Article 3, Section 3 of the Constitution lays out the definition of treason used in US criminal prosecutions: "Treason against the United States, shall consist only in levying War against them, or in adhering to their Enemies, giving them Aid and Comfort."

I looked into this issue a few years ago when Edward Snowden faced accusations of treason for disclosing highly classified NSA surveillance programs. UC Davis law professor Carlton Larson told me then that there are two broad categories of treason charges: "aid and comfort" prosecutions, and "levying War" prosecutions.

The latter is rare, and typically involves someone who's literally using an army to fight the government of the US or one of the 50 states. John Brown was convicted and hanged for treason against the commonwealth of Virginia in 1859 following his ill-fated attempt to launch a slave rebellion at Harpers Ferry. Former Vice President Aaron Burr was prosecuted unsuccessfully in 1807 on charges that he conspired to levy war against the United States and create an independent country in the center of North America, combining what are now some Western states with Mexican land.

Obviously, Trump Jr. did not actively conspire to wage a literal war with armies and troops and stuff against the United States. I mean, with the flood of damning leaks about the Trump administration occurring on a daily basis, I'm nervous about ruling anything out at this point, but it seems pretty unlikely.

"Aid and comfort" prosecutions are also difficult. The typical defendant is someone like American-born al-Qaeda member Adam Gadahn (the first treason indictment since World War II and its aftermath), or Nazi propagandist Robert Henry Best, or Tomoya Kawakita, a joint US-Japanese citizen who abused American prisoners of war who were forced to do labor at a mining plant he worked at in Japan.
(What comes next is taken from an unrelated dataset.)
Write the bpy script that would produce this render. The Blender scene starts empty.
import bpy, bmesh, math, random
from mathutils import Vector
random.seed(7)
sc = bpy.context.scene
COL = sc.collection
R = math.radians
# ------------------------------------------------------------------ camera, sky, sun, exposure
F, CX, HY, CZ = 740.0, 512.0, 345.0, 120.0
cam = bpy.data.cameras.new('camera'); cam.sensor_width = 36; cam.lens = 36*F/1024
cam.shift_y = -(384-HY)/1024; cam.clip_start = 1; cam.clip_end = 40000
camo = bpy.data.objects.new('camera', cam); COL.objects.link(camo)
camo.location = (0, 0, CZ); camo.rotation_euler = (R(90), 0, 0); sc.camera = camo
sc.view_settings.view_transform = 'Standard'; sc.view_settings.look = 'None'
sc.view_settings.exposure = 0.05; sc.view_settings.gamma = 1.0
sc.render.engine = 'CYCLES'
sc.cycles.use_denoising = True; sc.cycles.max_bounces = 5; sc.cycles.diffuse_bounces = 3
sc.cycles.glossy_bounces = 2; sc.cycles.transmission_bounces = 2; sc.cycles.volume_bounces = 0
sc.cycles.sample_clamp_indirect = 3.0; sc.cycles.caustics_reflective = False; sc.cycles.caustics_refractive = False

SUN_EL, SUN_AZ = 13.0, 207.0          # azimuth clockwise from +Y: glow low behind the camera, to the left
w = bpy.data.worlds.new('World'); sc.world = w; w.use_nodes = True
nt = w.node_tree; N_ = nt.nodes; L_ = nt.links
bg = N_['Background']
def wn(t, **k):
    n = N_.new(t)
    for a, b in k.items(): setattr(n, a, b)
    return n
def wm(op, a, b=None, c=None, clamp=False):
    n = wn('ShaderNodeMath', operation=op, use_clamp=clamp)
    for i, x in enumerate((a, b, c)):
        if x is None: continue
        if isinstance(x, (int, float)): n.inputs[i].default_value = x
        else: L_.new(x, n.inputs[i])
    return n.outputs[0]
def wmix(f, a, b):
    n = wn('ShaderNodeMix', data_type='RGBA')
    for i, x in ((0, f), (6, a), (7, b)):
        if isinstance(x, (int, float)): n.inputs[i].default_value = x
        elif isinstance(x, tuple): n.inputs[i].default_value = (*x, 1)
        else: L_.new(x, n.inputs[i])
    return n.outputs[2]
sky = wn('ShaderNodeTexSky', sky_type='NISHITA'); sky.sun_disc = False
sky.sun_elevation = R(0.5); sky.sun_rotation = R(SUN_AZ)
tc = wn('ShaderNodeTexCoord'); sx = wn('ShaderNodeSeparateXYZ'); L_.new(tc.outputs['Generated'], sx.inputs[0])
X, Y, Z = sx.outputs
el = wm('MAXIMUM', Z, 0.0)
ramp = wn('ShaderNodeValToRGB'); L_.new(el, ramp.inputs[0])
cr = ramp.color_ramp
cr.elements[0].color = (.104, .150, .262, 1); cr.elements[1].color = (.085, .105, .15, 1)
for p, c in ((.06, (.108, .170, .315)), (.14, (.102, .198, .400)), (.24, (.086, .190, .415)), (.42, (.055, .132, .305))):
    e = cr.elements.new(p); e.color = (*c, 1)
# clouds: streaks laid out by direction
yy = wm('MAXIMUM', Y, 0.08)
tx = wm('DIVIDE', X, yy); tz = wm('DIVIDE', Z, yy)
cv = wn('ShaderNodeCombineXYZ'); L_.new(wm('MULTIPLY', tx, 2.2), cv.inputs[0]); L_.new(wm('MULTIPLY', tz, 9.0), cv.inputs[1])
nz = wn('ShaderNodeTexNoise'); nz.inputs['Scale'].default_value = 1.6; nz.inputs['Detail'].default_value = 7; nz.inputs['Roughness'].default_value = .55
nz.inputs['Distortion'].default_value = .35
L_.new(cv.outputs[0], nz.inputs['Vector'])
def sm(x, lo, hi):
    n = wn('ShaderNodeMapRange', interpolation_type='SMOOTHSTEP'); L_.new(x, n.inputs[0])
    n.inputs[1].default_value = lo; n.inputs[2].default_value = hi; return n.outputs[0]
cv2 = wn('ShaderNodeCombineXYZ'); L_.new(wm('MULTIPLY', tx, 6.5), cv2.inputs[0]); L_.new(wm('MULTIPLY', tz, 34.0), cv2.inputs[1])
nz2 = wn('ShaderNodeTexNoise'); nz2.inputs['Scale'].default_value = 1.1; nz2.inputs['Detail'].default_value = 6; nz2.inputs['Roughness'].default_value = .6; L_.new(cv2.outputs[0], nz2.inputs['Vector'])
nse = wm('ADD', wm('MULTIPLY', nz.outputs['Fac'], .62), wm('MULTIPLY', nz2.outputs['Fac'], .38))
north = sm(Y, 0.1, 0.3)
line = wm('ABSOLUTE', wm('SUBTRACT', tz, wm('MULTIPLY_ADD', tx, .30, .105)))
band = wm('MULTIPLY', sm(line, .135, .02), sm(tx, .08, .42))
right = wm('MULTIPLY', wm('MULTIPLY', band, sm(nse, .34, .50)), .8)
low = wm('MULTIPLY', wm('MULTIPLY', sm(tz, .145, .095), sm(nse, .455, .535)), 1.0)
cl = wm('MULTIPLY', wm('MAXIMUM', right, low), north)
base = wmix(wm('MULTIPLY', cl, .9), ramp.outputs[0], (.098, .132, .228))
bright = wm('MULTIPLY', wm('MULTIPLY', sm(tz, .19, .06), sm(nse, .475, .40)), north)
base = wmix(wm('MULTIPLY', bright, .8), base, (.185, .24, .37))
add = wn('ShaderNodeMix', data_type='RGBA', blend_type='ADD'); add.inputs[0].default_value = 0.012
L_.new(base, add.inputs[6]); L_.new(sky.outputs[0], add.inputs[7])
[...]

What unites these cases is that they concern countries or organizations with which the US was at war, or at least a de facto state of war. The US is at war with al-Qaeda, as authorized by Congress, and the US had explicitly declared war against Germany and Japan in World War II. An "aid and comfort" prosecution requires that a defendant "adhere to" an enemy entity with which the US is presently at war.

And the US is not at war with Russia. Not even close. Indeed, when Julius and Ethel Rosenberg were prosecuted for sharing atomic secrets with the Soviet Union, they were not charged with treason. The US may have been in a Cold War with the USSR at that point in time, but it was not in a literal war, and in lieu of a state of war, the Rosenbergs couldn't be accused of that specific crime.
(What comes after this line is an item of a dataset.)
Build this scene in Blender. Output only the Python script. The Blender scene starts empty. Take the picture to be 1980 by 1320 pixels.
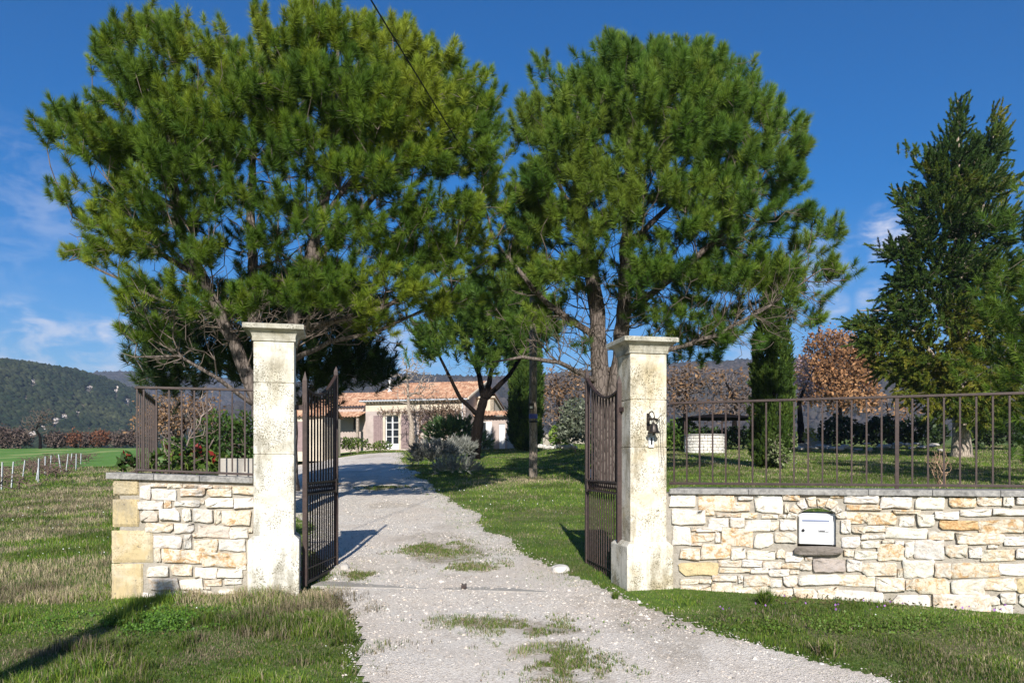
import bpy, bmesh, math, random
import numpy as np
from mathutils import Vector, Matrix
rng = np.random.default_rng(7)
random.seed(7)
C = bpy.context.scene.collection
SC = bpy.context.scene
F, CX, HY, EYE = 1500.0, 990.0, 900.0, 1.168      # focal length, centre column and horizon row in photo pixels; eye height

# ------------------------------------------------------------------ camera, sky, sun, exposure
cam_d = bpy.data.cameras.new("camera"); cam = bpy.data.objects.new("camera", cam_d); C.objects.link(cam)
cam.location = (0, 0, EYE); cam.rotation_euler = (math.radians(90), 0, 0)
cam_d.sensor_width = 36; cam_d.lens = F/1980*36; cam_d.shift_y = (HY-660)/1980
cam_d.clip_start = 0.1; cam_d.clip_end = 20000
SC.camera = cam
SUN_EL, SUN_AZ = 27.5, 179.0        # degrees; azimuth clockwise from +Y (the sun stands behind the camera)
SUN_STRENGTH, SKY_STRENGTH = 4.8, 0.083
SC.view_settings.view_transform = 'Standard'; SC.view_settings.look = 'None'
SC.view_settings.exposure = 0.60; SC.view_settings.gamma = 1.0
SC.render.film_transparent = False
SC.cycles.max_bounces = 6; SC.cycles.diffuse_bounces = 3; SC.cycles.glossy_bounces = 2
SC.cycles.transmission_bounces = 3; SC.cycles.transparent_max_bounces = 6
SC.cycles.caustics_reflective = False; SC.cycles.caustics_refractive = False

def pixdir(px, py):
    return Vector(((px-CX)/F, 1.0, (HY-py)/F)).normalized()

def make_world():
    w = bpy.data.worlds.new("World"); SC.world = w; w.use_nodes = True
    nt = w.node_tree; nt.nodes.clear(); N = nt.nodes; L = nt.links
    out = N.new('ShaderNodeOutputWorld'); bg = N.new('ShaderNodeBackground')
    sky = N.new('ShaderNodeTexSky'); sky.sky_type = 'NISHITA'; sky.sun_disc = False
    sky.sun_elevation = math.radians(SUN_EL); sky.sun_rotation = math.radians(SUN_AZ)
    sky.altitude = 700; sky.air_density = 1.0; sky.dust_density = 0.75; sky.ozone_density = 3.2
    hs = N.new('ShaderNodeHueSaturation'); hs.inputs['Saturation'].default_value = 1.46; hs.inputs['Value'].default_value = 1.0; hs.inputs['Hue'].default_value = .508
    L.new(sky.outputs[0], hs.inputs['Color'])
    tc = N.new('ShaderNodeTexCoord')
    mp = N.new('ShaderNodeMapping'); mp.inputs['Scale'].default_value = (1, 1, 2.4)
    L.new(tc.outputs['Generated'], mp.inputs['Vector'])
    no = N.new('ShaderNodeTexNoise'); no.inputs['Scale'].default_value = 17; no.inputs['Detail'].default_value = 8
    no.inputs['Roughness'].default_value = .58; no.inputs['Distortion'].default_value = .4
    L.new(mp.outputs[0], no.inputs['Vector'])
    total = None
    for px, py, r, a in [(40, 668, 3.6, .85), (150, 692, 3.4, .8), (235, 642, 2.6, .95), (65, 650, 1.4, .8), (1725, 458, 2.6, 1.), (1695, 580, 1.6, .7),
                         (1612, 590, 1.3, .6), (790, 700, 3.2, .8), (1590, 500, 3.0, .5), (40, 400, 6, .22), (1760, 560, 2.2, .5), (1450, 640, 4, .5)]:
        d = pixdir(px, py)
        dp = N.new('ShaderNodeVectorMath'); dp.operation = 'DOT_PRODUCT'; dp.inputs[1].default_value = d
        L.new(tc.outputs['Generated'], dp.inputs[0])
        mr = N.new('ShaderNodeMapRange'); mr.interpolation_type = 'SMOOTHSTEP'
        mr.inputs['From Min'].default_value = math.cos(math.radians(r)); mr.inputs['From Max'].default_value = 1.0
        mr.inputs['To Max'].default_value = a
        L.new(dp.outputs['Value'], mr.inputs['Value'])
        if total is None: total = mr.outputs[0]
        else:
            ad = N.new('ShaderNodeMath'); ad.operation = 'MAXIMUM'; L.new(total, ad.inputs[0]); L.new(mr.outputs[0], ad.inputs[1]); total = ad.outputs[0]
    cr = N.new('ShaderNodeMapRange'); cr.interpolation_type = 'SMOOTHSTEP'
    cr.inputs['From Min'].default_value = .40; cr.inputs['From Max'].default_value = .72
    L.new(no.outputs['Fac'], cr.inputs['Value'])
    mu = N.new('ShaderNodeMath'); mu.operation = 'MULTIPLY'; L.new(total, mu.inputs[0]); L.new(cr.outputs[0], mu.inputs[1])
    mx = N.new('ShaderNodeMixRGB'); mx.inputs[2].default_value = (7.6, 7.6, 8.4, 1)
    L.new(mu.outputs[0], mx.inputs[0]); L.new(hs.outputs[0], mx.inputs[1])
    L.new(mx.outputs[0], bg.inputs['Color']); bg.inputs['Strength'].default_value = SKY_STRENGTH
    L.new(bg.outputs[0], out.inputs[0])
make_world()
sd = bpy.data.lights.new("sun", 'SUN'); sd.energy = SUN_STRENGTH; sd.angle = math.radians(.5); sd.color = (1, .955, .88)
sun = bpy.data.objects.new("sun", sd); C.objects.link(sun)
_az, _el = math.radians(SUN_AZ), math.radians(SUN_EL)
sdir = Vector((math.sin(_az)*math.cos(_el), math.cos(_az)*math.cos(_el), math.sin(_el)))
sun.rotation_euler = sdir.to_track_quat('Z', 'Y').to_euler(); sun.location = sdir*50

# ------------------------------------------------------------------ helpers
def smooth(t): t = np.clip(t, 0, 1); return t*t*(3-2*t)
def vnoise(x, y, seed=0):
    x = np.asarray(x, float); y = np.asarray(y, float)
    xi = np.floor(x).astype(np.int64); yi = np.floor(y).astype(np.int64); fx = smooth(x-xi); fy = smooth(y-yi)
    def h(a, b):
        n = (a*374761393 + b*668265263 + seed*1442695041) & 0xffffffff
        n = ((n ^ (n >> 13))*1274126177) & 0xffffffff
        return ((n ^ (n >> 16)) & 0xffff)/65535.0
    return (h(xi, yi)*(1-fx)+h(xi+1, yi)*fx)*(1-fy)+(h(xi, yi+1)*(1-fx)+h(xi+1, yi+1)*fx)*fy
def fbm(x, y, seed=0, o=4):
    x = np.asarray(x, float); y = np.asarray(y, float); s = 0; a = .5
    for k in range(o): s = s+a*vnoise(x*2**k, y*2**k, seed+k); a *= .5
    return s/(1-.5**o)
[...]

That has nothing to do with the question of their guilt (which, in the case of Julius, even the couples' children now acknowledge). Indeed, other, uncontroversially guilty spies for the USSR/Russia, like Aldrich Ames at the CIA and Robert Hanssen at the FBI, were charged with espionage but not treason, for the same reasons. The meaning of "treason" excludes aid and comfort offered to a foreign country that's a mere geopolitical rival but not an enemy in an actual war. A country, in other words, like Russia.

What Trump Jr. did was outrageous. But that doesn't make it treason, and it's irresponsible to keep throwing the term around willy-nilly.